I used to credit my Northern California upbringing with instilling in me anti-materialism and respect for the unseen. Having considered fashion soulless, I used to wear a t-shirt, jeans, and sneakers or sandals nearly every day. Then I got my big break in journalism, working in New York at Condé Nast, the publisher of Vogue, Glamour, Lucky, Vanity Fair. The company’s decadent lifestyle magazines outnumbered its cerebral publications, such as The New Yorker and Wired.

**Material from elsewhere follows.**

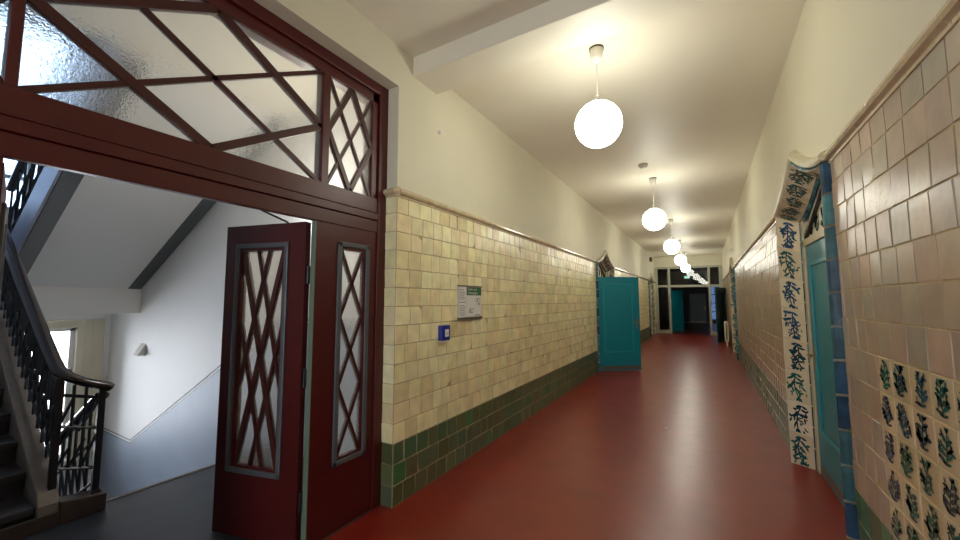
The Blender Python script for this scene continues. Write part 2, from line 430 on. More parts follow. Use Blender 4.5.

I was working at the launch of a short-lived business magazine, with some other fellow denim-wearers. But beyond our offices, the halls of Condé Nast felt like a world-class museum, where the “works of art” walked and made small talk. I had never before, in person, seen spiky abstract art on feet. Around this time, Walter Isaacson’s biography of Einstein came out. It was a reassuring reminder that Einstein always wore the same simple outfit.

Then one rainy day, I experienced a conversion moment. Grabbing the elevator in the Condé Nast lobby, I was suddenly joined by the commanding presence of a 6-foot-7 African American man in an olive plastic poncho, dripping with rain. It was André Leon Talley, or better known as ALT in the fashion universe, where he sits on Mount Olympus as a larger-than-life contributing editor for Vogue. At Condé Nast, run-ins with Vogue staffers were not unusual; the young women had these famous seemingly practiced steely stares. My beat-up Keds were sometimes at the receiving end of their scowls.

But something about this run-in struck me on an intuitive level. It made me mute. Me, a mile-a-minute talker and typer, paid to interview business leaders, even crash a C.E.O.’s birthday party at the Waldorf if I had to. It was a feeling of reverence rather than intimidation, similar to the time I unexpectedly burst into tears upon seeing Toni Morrison at a book signing. Riding with ALT in the elevator, I looked down at my typical uniform of fraying jeans, a gray K-Mart v-neck t-shirt with a collar sewn in, and worn beige Keds. He was looking at me as though “can you believe this rain,” yet I couldn’t bring myself to make my usual intrusive California small talk.

Curious by my reaction, I read his book A.L.T.: A Memoir. The first thing that struck me was the warmth and elegance of his voice, his small-town down to earth wisdom as he went on this Jonathan Swift journey through Diana Vreeland’s Met Costume Ball and unbelievably glamorous life, 1970s New York, and, of course, Vogue. Reading about Talley’s life growing up in North Carolina, devoted to his grandmother Bennie Frances Davis who raised him, was very moving. She was a domestic worker who taught him the importance of household chores, and being polished. He writes:

“My grandmother never had to tell me to stand up proud, never had to explain to me or convince me that although we did not have much money, we were equals of any people in town. I knew this just by looking around me. When I saw the beauty of our home and the many small luxuries with which we were blessed, when I took pride in our appearances on Sundays, I knew my place in the world. Perhaps that’s why when I came to live in the whirlwind world of fashion, I was able to stand my ground and never lose sight of the importance of family, religion, and other basic values I learned as a child.”

Fashion, as I came to understand it from reading ALT, is a deep sense of personal pride. It wasn’t a daily nag, or a law of New York survival. It was a celebration of one’s roots, appreciation of personal and world history, a link to affectionate memories. Soon after reading his memoir, I wore a pair of red leather Ukrainian boots to work, a reminder of Ukrainian dance camp in upstate New York, my family’s history of escaping the Soviet Union, a glamorous symbol of survival. Spring had sprung in my closet.

Fashion, like art, knocks the dust off of life. It is good for the brain that seeks and loves novelty, which in turn enhances learning, writes Jennifer Baumgartner of fashion in Psychology Today. Of course, as ALT explains in his memoir, one doesn’t have to “put on the dog” every day; comfortable wear is preferred when one prefers it. Fashion is just another avenue for expressing energy, as is writing, Tweeting, painting, and seeking knowledge.

In ALT, Talley also writes about his journey becoming a confidant and close companion of Diana Vreeland, the Picasso of fashion editors, a radical eccentric who continues to be a matron saint for the passionate. He frames his story by telling his life through the influences Vreeland and his grandmother both had on him, their very different lives but shared values. Together, these two indomitable women shaped Talley’s sense of self. He would need it. One of my favorite moments in his memoir is how Talley describes photographing former First Lady Barbara Bush in the White House for Vogue. She wrinkled her noise with disdain at the large gold rose in his lapel, and didn’t speak to him for the rest of the photo shoot. But what he took from that incident has become, for me personally, a reassuring mantra:

“I have always known that if you follow your own beat, you might not always be dancing in time with those around you, but you will turn out to be a very good dancer.”